Below is a listing; copy all of it exactly.

* * * * * * * * *

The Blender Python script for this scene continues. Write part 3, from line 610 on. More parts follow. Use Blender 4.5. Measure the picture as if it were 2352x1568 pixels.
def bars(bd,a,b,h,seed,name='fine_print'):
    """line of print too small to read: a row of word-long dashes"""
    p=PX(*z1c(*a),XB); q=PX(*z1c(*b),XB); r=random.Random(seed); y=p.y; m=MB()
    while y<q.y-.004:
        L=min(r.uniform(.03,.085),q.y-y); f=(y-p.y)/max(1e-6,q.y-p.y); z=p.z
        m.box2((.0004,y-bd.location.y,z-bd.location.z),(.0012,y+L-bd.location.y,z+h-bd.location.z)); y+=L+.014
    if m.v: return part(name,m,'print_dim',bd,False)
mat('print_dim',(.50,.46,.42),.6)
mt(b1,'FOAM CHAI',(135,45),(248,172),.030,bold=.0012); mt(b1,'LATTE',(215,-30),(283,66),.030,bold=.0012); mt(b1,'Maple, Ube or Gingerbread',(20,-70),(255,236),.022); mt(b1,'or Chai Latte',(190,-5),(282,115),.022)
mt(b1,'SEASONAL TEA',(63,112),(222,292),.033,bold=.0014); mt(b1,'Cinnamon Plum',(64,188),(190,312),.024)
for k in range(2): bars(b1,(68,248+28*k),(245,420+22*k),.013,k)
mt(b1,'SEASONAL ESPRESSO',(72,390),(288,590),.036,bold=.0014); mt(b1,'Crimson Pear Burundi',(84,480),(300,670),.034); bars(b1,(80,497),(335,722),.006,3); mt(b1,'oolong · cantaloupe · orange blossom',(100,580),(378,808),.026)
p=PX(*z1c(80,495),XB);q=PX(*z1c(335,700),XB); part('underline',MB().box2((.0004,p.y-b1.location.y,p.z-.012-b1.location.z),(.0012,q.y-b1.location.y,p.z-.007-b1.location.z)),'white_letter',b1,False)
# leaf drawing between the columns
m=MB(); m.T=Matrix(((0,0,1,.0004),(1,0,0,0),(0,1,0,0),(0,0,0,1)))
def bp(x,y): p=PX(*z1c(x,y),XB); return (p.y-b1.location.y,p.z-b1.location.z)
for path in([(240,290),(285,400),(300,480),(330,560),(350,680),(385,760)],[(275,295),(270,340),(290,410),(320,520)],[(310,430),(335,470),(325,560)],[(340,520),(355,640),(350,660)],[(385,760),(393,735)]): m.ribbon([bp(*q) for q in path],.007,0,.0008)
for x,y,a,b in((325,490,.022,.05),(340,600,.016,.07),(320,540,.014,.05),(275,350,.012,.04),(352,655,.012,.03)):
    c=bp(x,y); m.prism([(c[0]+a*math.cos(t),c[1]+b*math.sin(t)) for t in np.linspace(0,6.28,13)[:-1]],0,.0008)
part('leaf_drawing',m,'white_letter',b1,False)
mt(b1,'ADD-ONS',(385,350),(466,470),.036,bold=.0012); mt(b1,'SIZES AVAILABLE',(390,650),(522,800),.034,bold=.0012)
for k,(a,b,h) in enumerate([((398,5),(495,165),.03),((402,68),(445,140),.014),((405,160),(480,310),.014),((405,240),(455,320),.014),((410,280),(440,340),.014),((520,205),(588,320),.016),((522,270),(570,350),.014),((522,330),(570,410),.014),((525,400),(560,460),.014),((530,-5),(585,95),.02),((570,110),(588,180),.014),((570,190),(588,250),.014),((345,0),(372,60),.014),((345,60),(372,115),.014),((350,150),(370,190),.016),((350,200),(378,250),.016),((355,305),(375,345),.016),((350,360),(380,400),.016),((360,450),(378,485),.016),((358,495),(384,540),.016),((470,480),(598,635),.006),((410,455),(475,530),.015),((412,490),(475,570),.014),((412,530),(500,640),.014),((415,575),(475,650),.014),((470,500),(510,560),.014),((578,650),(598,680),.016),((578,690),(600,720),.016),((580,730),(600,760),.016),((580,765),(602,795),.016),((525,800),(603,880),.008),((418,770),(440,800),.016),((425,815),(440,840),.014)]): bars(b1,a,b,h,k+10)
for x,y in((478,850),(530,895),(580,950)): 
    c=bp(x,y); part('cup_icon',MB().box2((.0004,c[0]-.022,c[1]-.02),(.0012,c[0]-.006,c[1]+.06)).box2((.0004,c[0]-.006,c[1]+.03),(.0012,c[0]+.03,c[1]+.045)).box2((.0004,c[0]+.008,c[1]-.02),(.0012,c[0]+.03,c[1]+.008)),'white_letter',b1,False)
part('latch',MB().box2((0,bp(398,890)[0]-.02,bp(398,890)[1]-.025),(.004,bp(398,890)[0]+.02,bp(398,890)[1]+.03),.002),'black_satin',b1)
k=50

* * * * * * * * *

## RESPONSE TO THIS TASK
The Blender Python script for this scene continues. Write part 3, from line 610 on. More parts follow. Use Blender 4.5. Measure the picture as if it were 2352x1568 pixels.
def bars(bd,a,b,h,seed,name='fine_print'):
    """line of print too small to read: a row of word-long dashes"""
    p=PX(*z1c(*a),XB); q=PX(*z1c(*b),XB); r=random.Random(seed); y=p.y; m=MB()
    while y<q.y-.004:
        L=min(r.uniform(.03,.085),q.y-y); f=(y-p.y)/max(1e-6,q.y-p.y); z=p.z
        m.box2((.0004,y-bd.location.y,z-bd.location.z),(.0012,y+L-bd.location.y,z+h-bd.location.z)); y+=L+.014
    if m.v: return part(name,m,'print_dim',bd,False)
mat('print_dim',(.50,.46,.42),.6)
mt(b1,'FOAM CHAI',(135,45),(248,172),.030,bold=.0012); mt(b1,'LATTE',(215,-30),(283,66),.030,bold=.0012); mt(b1,'Maple, Ube or Gingerbread',(20,-70),(255,236),.022); mt(b1,'or Chai Latte',(190,-5),(282,115),.022)
mt(b1,'SEASONAL TEA',(63,112),(222,292),.033,bold=.0014); mt(b1,'Cinnamon Plum',(64,188),(190,312),.024)
for k in range(2): bars(b1,(68,248+28*k),(245,420+22*k),.013,k)
mt(b1,'SEASONAL ESPRESSO',(72,390),(288,590),.036,bold=.0014); mt(b1,'Crimson Pear Burundi',(84,480),(300,670),.034); bars(b1,(80,497),(335,722),.006,3); mt(b1,'oolong · cantaloupe · orange blossom',(100,580),(378,808),.026)
p=PX(*z1c(80,495),XB);q=PX(*z1c(335,700),XB); part('underline',MB().box2((.0004,p.y-b1.location.y,p.z-.012-b1.location.z),(.0012,q.y-b1.location.y,p.z-.007-b1.location.z)),'white_letter',b1,False)
# leaf drawing between the columns
m=MB(); m.T=Matrix(((0,0,1,.0004),(1,0,0,0),(0,1,0,0),(0,0,0,1)))
def bp(x,y): p=PX(*z1c(x,y),XB); return (p.y-b1.location.y,p.z-b1.location.z)
for path in([(240,290),(285,400),(300,480),(330,560),(350,680),(385,760)],[(275,295),(270,340),(290,410),(320,520)],[(310,430),(335,470),(325,560)],[(340,520),(355,640),(350,660)],[(385,760),(393,735)]): m.ribbon([bp(*q) for q in path],.007,0,.0008)
for x,y,a,b in((325,490,.022,.05),(340,600,.016,.07),(320,540,.014,.05),(275,350,.012,.04),(352,655,.012,.03)):
    c=bp(x,y); m.prism([(c[0]+a*math.cos(t),c[1]+b*math.sin(t)) for t in np.linspace(0,6.28,13)[:-1]],0,.0008)
part('leaf_drawing',m,'white_letter',b1,False)
mt(b1,'ADD-ONS',(385,350),(466,470),.036,bold=.0012); mt(b1,'SIZES AVAILABLE',(390,650),(522,800),.034,bold=.0012)
for k,(a,b,h) in enumerate([((398,5),(495,165),.03),((402,68),(445,140),.014),((405,160),(480,310),.014),((405,240),(455,320),.014),((410,280),(440,340),.014),((520,205),(588,320),.016),((522,270),(570,350),.014),((522,330),(570,410),.014),((525,400),(560,460),.014),((530,-5),(585,95),.02),((570,110),(588,180),.014),((570,190),(588,250),.014),((345,0),(372,60),.014),((345,60),(372,115),.014),((350,150),(370,190),.016),((350,200),(378,250),.016),((355,305),(375,345),.016),((350,360),(380,400),.016),((360,450),(378,485),.016),((358,495),(384,540),.016),((470,480),(598,635),.006),((410,455),(475,530),.015),((412,490),(475,570),.014),((412,530),(500,640),.014),((415,575),(475,650),.014),((470,500),(510,560),.014),((578,650),(598,680),.016),((578,690),(600,720),.016),((580,730),(600,760),.016),((580,765),(602,795),.016),((525,800),(603,880),.008),((418,770),(440,800),.016),((425,815),(440,840),.014)]): bars(b1,a,b,h,k+10)
for x,y in((478,850),(530,895),(580,950)): 
    c=bp(x,y); part('cup_icon',MB().box2((.0004,c[0]-.022,c[1]-.02),(.0012,c[0]-.006,c[1]+.06)).box2((.0004,c[0]-.006,c[1]+.03),(.0012,c[0]+.03,c[1]+.045)).box2((.0004,c[0]+.008,c[1]-.02),(.0012,c[0]+.03,c[1]+.008)),'white_letter',b1,False)
part('latch',MB().box2((0,bp(398,890)[0]-.02,bp(398,890)[1]-.025),(.004,bp(398,890)[0]+.02,bp(398,890)[1]+.03),.002),'black_satin',b1)
k=50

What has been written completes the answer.